The continuing decline in Australians’ trust of China corresponds with record low levels of confidence in China’s President Xi Jinping. Only 10% of Australians say they have ‘some’ or ‘a lot’ of confidence in President Xi to ‘do the right thing regarding world affairs’. This is less than half the confidence that Australians expressed in President Xi in 2020 (22%) and has fallen 33 points since 2018.
In 2020, then-President Donald Trump inspired confidence in only slightly more Australians than President Xi (30% confident in Trump vs 22% in Xi). However, US President Joe Biden receives far higher marks from the Australian public. Seven in ten Australians (69%) express confidence in him to do the right thing regarding world affairs. This is a striking 39 points higher than Australians’ confidence in former President Trump in 2020.
New Zealand’s Prime Minister Jacinda Ardern tops the list of global leaders again, with 91% expressing confidence in her (up 4 points from 2020). This aligns with New Zealand’s retention of its traditional place at the top of the annual ‘feelings thermometer’, ranking again as the country about which Australians feel most warmly. Australians also hold high levels of confidence in German Chancellor Angela Merkel, with 67% saying they have some or a lot of confidence in her.
The majority of Australians are confident that both Prime Minister Scott Morrison and Opposition leader Anthony Albanese will do the right thing regarding world affairs, although Albanese falls 11 points behind Morrison on this measure. Seven in ten Australians (67%) express confidence in Morrison, a 7-point increase from 2020. The number who are confident in Albanese is steady this year at 56%.
Unsurprisingly, there are significant partisan divides on this question, although a majority of both Coalition-leaning and Labor-leaning Australians of voting age are confident in Morrison (95% Coalition and 56% Labor). In contrast, 74% of Labor-leaning Australians have confidence in Albanese, compared to 44% of Coalition-leaning Australians.
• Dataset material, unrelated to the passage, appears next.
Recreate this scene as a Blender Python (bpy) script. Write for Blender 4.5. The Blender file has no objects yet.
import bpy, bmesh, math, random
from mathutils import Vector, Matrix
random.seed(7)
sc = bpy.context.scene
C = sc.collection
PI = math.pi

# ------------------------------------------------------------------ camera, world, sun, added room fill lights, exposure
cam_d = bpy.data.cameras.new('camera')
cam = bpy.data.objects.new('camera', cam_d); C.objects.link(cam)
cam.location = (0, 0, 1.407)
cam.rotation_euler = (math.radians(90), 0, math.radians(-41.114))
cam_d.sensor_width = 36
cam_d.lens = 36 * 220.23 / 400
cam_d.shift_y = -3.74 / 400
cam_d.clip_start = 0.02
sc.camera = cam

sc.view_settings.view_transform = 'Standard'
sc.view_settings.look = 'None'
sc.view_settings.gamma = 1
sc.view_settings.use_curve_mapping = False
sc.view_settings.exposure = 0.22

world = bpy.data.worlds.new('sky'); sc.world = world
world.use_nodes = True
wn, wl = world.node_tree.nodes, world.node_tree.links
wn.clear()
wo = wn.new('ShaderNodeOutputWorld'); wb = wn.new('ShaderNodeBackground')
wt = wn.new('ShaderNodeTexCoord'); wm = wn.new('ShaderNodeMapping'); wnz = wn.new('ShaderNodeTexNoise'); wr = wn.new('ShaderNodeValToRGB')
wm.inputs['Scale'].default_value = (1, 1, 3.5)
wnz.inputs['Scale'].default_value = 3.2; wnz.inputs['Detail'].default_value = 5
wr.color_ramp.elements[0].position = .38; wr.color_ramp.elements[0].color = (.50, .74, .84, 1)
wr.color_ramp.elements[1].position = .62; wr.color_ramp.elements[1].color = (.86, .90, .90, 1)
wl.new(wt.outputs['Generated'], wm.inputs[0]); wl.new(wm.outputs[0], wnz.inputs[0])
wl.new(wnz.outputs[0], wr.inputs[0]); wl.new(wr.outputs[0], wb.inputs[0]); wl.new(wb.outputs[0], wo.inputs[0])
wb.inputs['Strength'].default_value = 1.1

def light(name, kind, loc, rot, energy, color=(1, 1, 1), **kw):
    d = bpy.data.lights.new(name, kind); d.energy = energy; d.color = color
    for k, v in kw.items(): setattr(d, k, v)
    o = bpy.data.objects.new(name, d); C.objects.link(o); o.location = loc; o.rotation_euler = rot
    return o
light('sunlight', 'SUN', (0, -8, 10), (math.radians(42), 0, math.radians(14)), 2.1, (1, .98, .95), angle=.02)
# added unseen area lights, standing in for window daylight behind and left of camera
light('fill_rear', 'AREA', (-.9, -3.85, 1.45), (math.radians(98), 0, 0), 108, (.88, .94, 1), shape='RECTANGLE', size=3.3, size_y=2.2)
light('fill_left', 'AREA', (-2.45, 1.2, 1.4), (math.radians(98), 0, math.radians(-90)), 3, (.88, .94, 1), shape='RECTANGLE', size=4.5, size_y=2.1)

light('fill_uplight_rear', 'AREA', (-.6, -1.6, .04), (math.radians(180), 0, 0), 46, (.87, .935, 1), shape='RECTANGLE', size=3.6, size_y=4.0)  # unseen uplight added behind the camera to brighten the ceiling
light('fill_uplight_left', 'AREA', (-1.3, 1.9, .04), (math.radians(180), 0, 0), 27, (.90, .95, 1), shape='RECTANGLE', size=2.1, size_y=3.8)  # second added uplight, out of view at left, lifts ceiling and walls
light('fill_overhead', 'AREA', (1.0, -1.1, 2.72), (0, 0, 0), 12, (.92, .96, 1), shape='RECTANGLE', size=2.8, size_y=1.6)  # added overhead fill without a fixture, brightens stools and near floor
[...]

Australians’ lack of familiarity with regional leaders has been a persistent feature in Lowy Institute polling over the years. A significant proportion of Australians have responded in 2021 that they ‘do not know who the person is’ for several key leaders in our region. Close to one in five Australians say they do not know of Japanese Prime Minister Yoshihide Suga, Indian Prime Minister Narendra Modi and Indonesian President Joko Widodo.
Six in ten Australians (61%) have confidence in Japanese Prime Minister Yoshihide Suga, 12 points lower than for his predecessor Prime Minister Shinzo Abe in 2020, possibly reflecting the recency of Suga’s tenure and Australians’ unfamiliarity with him as Japan’s leader. (Prime Minister Suga was elected in September 2020, and 15% of Australians say they do not know of him.) More than half (59%) say they have confidence in UK Prime Minister Boris Johnson, 4 points higher than in 2020.
Although trust in India increased significantly in 2021, only four in ten Australians (38%) express confidence in Indian Prime Minister Narendra Modi to do the right thing regarding world affairs. Similarly, although Australians’ trust in Indonesia has improved in the past year, only a quarter of Australians (26%) say they have confidence in Indonesian President Joko Widodo.
Russian President Vladimir Putin and North Korean leader Kim Jong-un continue to elicit very negative opinion among Australians. Only 16% of Australians say they have a lot or some confidence in President Putin. Almost no Australians (5%) say they have confidence in North Korea’s leader Kim Jong-un. Kim Jong-un is the only world leader on the list in 2021 who receives fewer votes of confidence than China’s President Xi Jinping.